» What you should do
Pick out all lines in the listing holding the string "scene" and copy them.
====
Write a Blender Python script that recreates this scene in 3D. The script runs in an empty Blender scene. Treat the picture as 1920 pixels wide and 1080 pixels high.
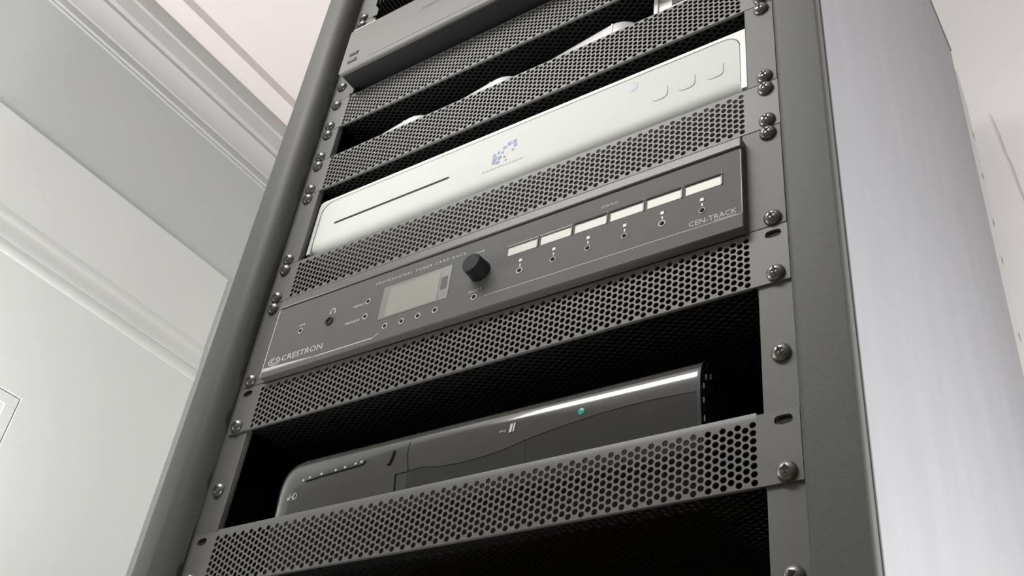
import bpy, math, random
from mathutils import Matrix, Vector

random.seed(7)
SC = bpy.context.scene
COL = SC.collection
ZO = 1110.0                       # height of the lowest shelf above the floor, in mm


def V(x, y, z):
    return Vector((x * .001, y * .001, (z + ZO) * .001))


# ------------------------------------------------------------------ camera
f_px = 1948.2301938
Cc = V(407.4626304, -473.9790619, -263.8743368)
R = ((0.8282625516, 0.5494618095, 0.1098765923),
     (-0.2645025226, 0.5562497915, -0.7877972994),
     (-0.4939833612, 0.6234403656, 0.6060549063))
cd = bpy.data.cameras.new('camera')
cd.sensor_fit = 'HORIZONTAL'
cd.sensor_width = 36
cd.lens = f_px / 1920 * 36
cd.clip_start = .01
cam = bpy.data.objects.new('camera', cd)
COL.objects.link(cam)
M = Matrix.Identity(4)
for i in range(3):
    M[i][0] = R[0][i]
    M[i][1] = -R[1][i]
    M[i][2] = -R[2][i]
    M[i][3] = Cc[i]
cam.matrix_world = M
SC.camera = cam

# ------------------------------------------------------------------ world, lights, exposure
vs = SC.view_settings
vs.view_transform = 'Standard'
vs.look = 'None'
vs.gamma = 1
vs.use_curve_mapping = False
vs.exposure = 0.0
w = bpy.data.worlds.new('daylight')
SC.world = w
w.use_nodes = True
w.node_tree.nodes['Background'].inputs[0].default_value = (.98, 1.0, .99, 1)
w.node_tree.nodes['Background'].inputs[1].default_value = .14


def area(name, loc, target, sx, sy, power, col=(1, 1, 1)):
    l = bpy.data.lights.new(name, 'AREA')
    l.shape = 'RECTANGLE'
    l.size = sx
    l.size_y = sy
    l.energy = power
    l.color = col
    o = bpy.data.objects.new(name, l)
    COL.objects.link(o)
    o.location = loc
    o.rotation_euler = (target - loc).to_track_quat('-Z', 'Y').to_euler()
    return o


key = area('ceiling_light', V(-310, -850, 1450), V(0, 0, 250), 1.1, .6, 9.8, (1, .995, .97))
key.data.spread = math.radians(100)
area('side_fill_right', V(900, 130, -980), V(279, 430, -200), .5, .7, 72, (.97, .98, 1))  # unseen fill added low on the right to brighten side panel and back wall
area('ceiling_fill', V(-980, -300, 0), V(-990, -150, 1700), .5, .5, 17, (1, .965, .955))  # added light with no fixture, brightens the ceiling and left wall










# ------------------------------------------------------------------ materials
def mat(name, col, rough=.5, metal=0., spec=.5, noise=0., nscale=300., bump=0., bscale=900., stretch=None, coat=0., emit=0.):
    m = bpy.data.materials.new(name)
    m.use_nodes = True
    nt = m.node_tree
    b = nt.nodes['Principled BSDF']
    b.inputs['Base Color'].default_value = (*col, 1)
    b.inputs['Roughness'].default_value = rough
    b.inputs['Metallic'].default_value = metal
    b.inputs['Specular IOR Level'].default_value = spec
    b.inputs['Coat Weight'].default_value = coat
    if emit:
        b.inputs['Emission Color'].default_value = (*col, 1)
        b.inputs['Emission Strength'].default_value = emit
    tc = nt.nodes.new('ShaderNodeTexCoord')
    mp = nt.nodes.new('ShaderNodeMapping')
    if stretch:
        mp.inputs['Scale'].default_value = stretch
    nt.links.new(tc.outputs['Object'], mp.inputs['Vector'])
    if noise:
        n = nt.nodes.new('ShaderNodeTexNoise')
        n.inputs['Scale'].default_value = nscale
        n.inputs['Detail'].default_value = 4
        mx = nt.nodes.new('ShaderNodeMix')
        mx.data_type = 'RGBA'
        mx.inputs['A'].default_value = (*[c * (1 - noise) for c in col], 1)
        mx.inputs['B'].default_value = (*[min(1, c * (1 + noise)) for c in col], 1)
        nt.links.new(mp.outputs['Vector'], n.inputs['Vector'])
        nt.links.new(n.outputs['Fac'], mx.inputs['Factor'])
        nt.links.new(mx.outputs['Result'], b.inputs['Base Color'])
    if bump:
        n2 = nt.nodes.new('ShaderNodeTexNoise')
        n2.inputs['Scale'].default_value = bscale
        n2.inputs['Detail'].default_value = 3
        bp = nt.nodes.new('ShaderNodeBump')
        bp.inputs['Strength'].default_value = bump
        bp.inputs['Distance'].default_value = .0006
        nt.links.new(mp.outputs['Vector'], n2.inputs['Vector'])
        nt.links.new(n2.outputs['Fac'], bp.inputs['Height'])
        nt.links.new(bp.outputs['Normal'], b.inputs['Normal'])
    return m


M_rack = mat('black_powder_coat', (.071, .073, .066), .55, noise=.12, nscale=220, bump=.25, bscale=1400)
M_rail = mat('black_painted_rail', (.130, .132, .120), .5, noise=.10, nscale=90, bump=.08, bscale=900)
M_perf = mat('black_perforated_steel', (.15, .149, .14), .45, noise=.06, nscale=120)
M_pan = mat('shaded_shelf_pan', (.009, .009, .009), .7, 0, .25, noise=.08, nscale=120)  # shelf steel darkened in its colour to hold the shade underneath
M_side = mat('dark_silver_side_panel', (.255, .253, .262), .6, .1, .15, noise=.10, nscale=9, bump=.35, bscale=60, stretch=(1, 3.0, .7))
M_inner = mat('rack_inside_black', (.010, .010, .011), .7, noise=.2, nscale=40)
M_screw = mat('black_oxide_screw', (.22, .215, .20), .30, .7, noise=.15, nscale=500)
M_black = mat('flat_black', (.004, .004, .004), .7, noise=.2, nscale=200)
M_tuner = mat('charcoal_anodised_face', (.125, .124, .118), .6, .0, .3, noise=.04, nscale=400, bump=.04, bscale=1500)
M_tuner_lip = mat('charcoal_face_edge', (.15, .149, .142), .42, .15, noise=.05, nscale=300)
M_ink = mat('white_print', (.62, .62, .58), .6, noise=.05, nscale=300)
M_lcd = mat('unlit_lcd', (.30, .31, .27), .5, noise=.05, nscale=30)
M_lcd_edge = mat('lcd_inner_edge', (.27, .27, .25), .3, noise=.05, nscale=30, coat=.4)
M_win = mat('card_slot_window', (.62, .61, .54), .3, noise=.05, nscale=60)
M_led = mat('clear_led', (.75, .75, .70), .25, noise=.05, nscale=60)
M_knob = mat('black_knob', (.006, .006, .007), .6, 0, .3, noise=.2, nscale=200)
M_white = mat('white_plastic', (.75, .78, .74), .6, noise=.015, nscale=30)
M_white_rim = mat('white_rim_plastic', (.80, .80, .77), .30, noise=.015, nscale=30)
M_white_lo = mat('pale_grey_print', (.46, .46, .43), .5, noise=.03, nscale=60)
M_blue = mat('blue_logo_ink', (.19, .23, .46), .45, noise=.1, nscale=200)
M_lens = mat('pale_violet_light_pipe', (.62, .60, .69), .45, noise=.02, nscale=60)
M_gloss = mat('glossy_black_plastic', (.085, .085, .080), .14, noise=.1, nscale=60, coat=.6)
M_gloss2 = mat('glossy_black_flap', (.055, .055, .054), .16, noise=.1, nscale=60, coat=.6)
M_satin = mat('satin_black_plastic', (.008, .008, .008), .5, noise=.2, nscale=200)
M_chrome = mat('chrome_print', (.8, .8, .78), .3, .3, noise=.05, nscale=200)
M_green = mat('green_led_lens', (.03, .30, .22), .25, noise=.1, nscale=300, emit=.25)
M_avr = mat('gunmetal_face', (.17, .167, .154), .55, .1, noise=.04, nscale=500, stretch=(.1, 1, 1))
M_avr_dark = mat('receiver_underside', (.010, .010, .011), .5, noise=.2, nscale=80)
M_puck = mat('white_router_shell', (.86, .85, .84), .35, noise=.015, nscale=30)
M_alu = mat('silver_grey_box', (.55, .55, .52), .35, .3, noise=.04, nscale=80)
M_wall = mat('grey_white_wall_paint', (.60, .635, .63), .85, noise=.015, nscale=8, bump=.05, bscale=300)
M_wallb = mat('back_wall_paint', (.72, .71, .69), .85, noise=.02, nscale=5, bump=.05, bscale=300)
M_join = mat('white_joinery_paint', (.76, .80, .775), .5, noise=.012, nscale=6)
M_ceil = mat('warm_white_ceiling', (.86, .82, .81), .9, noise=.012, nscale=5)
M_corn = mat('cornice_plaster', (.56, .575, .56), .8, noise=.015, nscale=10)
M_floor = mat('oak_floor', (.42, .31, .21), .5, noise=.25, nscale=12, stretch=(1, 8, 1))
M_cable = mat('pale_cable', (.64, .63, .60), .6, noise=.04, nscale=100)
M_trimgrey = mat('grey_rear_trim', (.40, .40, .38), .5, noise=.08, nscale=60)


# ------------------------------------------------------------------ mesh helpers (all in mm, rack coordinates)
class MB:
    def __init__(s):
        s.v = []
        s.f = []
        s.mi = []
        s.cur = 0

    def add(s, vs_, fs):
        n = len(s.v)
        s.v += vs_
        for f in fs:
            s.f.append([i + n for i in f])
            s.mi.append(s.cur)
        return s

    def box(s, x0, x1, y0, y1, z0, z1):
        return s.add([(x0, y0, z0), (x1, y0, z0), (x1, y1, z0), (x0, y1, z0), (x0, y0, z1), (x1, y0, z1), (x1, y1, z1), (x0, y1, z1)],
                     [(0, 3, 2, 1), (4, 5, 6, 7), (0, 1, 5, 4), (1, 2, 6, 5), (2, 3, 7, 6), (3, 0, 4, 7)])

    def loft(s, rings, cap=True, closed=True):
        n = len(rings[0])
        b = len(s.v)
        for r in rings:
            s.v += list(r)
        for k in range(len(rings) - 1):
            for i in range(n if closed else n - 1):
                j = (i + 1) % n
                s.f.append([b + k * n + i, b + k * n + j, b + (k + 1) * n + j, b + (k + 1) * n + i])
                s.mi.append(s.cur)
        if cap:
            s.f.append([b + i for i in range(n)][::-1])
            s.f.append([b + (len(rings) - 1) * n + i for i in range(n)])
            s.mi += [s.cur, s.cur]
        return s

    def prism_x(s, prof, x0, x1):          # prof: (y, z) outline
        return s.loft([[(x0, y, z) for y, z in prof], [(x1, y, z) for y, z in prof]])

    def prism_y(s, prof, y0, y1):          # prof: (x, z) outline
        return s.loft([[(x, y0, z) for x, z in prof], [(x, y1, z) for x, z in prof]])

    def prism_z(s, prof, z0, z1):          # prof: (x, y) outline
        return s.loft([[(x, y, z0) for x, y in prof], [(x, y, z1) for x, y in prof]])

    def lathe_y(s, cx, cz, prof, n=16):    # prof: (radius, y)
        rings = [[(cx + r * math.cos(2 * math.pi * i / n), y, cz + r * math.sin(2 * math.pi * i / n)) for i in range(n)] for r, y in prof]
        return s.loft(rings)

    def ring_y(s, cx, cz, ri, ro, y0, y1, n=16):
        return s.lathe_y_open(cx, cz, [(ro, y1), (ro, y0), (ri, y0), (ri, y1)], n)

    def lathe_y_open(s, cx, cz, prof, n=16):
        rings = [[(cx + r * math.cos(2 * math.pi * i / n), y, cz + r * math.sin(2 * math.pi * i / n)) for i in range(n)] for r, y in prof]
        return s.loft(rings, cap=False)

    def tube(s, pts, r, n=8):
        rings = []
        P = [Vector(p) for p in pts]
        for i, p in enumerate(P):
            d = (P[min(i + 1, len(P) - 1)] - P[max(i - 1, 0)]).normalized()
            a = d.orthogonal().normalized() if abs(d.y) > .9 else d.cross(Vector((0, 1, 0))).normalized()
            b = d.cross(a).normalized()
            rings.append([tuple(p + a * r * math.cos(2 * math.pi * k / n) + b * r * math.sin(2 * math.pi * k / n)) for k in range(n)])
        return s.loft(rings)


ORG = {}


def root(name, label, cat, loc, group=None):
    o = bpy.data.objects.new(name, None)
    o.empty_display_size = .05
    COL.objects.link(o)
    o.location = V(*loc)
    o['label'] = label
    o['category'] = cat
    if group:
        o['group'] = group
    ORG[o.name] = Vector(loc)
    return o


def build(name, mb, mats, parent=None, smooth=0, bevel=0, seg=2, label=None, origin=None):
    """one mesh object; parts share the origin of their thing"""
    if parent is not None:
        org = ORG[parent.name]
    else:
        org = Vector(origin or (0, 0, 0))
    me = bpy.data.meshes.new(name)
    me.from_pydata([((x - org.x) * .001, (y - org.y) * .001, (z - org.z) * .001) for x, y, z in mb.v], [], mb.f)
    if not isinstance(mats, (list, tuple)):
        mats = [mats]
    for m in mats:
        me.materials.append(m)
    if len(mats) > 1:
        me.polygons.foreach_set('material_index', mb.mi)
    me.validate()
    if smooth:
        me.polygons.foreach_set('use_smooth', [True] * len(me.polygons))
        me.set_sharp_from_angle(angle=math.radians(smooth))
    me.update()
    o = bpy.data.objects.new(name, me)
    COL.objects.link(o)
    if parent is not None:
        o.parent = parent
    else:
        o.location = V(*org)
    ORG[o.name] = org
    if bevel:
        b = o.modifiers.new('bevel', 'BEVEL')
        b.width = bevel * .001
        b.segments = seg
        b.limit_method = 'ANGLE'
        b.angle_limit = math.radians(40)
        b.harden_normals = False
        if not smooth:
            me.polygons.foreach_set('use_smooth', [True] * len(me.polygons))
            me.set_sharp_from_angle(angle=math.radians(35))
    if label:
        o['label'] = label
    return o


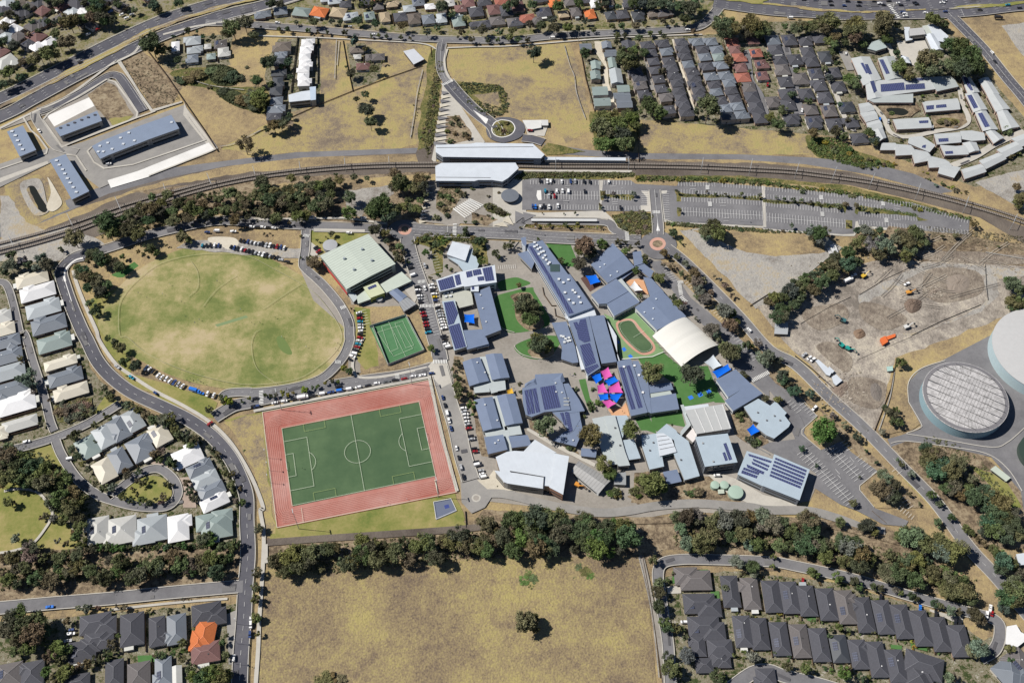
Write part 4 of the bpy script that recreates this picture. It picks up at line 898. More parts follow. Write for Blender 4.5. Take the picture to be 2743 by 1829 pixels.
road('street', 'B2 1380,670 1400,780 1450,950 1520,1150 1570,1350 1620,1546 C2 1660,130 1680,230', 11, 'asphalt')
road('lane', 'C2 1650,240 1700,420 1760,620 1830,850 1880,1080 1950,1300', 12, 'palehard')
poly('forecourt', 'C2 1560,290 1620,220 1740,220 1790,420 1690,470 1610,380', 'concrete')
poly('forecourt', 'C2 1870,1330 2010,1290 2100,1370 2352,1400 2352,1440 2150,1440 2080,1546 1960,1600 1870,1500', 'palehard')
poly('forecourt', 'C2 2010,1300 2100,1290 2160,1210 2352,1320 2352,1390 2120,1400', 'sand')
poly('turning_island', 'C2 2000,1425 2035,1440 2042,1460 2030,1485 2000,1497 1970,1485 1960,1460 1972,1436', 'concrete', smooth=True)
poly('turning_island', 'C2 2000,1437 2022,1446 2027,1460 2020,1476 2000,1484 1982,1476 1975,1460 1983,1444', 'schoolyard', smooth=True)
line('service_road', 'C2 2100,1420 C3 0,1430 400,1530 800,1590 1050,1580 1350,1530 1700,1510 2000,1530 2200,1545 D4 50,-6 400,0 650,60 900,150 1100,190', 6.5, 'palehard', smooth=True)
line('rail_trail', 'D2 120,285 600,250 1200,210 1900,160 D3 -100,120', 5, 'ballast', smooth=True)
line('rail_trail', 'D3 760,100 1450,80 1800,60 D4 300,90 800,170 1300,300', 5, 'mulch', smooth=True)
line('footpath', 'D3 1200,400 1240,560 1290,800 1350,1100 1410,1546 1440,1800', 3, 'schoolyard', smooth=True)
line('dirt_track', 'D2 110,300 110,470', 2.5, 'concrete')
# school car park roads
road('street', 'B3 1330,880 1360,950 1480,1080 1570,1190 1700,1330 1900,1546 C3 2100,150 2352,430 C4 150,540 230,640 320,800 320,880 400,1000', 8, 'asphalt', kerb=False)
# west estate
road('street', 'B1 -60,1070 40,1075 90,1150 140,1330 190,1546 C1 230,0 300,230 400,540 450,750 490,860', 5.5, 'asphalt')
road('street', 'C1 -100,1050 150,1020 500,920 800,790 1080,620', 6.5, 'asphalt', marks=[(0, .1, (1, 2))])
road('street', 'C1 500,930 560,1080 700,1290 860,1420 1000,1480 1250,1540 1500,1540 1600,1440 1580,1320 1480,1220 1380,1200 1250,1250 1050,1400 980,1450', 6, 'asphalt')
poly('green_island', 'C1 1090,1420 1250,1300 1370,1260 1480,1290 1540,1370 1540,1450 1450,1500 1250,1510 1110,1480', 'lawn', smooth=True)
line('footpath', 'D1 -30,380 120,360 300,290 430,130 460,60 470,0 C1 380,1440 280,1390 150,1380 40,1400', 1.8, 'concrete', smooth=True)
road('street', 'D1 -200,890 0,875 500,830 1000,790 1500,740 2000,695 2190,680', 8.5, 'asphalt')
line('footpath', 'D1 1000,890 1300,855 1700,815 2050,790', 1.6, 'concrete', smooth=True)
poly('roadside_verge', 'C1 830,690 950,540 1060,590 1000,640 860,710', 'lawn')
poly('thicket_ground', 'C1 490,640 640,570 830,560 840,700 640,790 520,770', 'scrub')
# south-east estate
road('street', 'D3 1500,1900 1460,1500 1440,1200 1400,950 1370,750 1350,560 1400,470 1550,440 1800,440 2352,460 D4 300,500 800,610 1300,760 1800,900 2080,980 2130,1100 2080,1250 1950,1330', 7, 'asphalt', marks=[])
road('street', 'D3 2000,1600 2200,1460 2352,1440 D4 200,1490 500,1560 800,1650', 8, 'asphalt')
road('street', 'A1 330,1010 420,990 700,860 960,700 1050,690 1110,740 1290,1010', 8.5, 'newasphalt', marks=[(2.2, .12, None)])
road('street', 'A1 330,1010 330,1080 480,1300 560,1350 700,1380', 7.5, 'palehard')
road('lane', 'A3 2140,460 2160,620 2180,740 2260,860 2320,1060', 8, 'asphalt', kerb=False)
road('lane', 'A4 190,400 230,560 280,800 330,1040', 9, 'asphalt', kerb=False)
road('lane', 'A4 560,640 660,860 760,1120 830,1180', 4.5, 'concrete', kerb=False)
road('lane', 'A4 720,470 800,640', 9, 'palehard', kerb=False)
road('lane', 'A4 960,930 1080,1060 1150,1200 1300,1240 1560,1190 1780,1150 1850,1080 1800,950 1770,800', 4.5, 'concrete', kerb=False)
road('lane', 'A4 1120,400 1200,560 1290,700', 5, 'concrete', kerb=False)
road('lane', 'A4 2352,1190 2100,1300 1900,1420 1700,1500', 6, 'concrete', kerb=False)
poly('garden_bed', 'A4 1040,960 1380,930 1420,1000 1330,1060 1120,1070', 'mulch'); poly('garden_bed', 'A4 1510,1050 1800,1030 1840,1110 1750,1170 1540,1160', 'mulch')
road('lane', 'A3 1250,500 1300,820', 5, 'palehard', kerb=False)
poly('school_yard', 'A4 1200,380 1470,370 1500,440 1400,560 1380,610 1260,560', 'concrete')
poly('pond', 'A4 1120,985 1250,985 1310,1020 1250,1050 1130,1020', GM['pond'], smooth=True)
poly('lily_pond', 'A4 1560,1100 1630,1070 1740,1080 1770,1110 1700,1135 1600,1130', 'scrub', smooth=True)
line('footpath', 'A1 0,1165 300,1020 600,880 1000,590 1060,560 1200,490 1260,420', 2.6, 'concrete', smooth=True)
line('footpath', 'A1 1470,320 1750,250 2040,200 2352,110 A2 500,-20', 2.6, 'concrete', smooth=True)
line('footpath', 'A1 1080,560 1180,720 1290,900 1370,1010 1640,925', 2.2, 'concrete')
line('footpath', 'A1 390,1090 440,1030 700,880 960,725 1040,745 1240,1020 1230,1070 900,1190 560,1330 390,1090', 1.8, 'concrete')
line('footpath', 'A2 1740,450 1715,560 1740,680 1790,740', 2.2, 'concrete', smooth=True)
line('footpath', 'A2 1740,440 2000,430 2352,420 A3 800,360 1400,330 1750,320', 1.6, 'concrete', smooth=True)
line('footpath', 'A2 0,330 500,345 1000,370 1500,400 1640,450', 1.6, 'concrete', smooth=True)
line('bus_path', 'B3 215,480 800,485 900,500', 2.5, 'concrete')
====
» Result of this exercise
Write a Blender Python script that recreates this scene in 3D. The script runs in an empty Blender scene. Treat the picture as 1920 pixels wide and 1080 pixels high.
SC = bpy.context.scene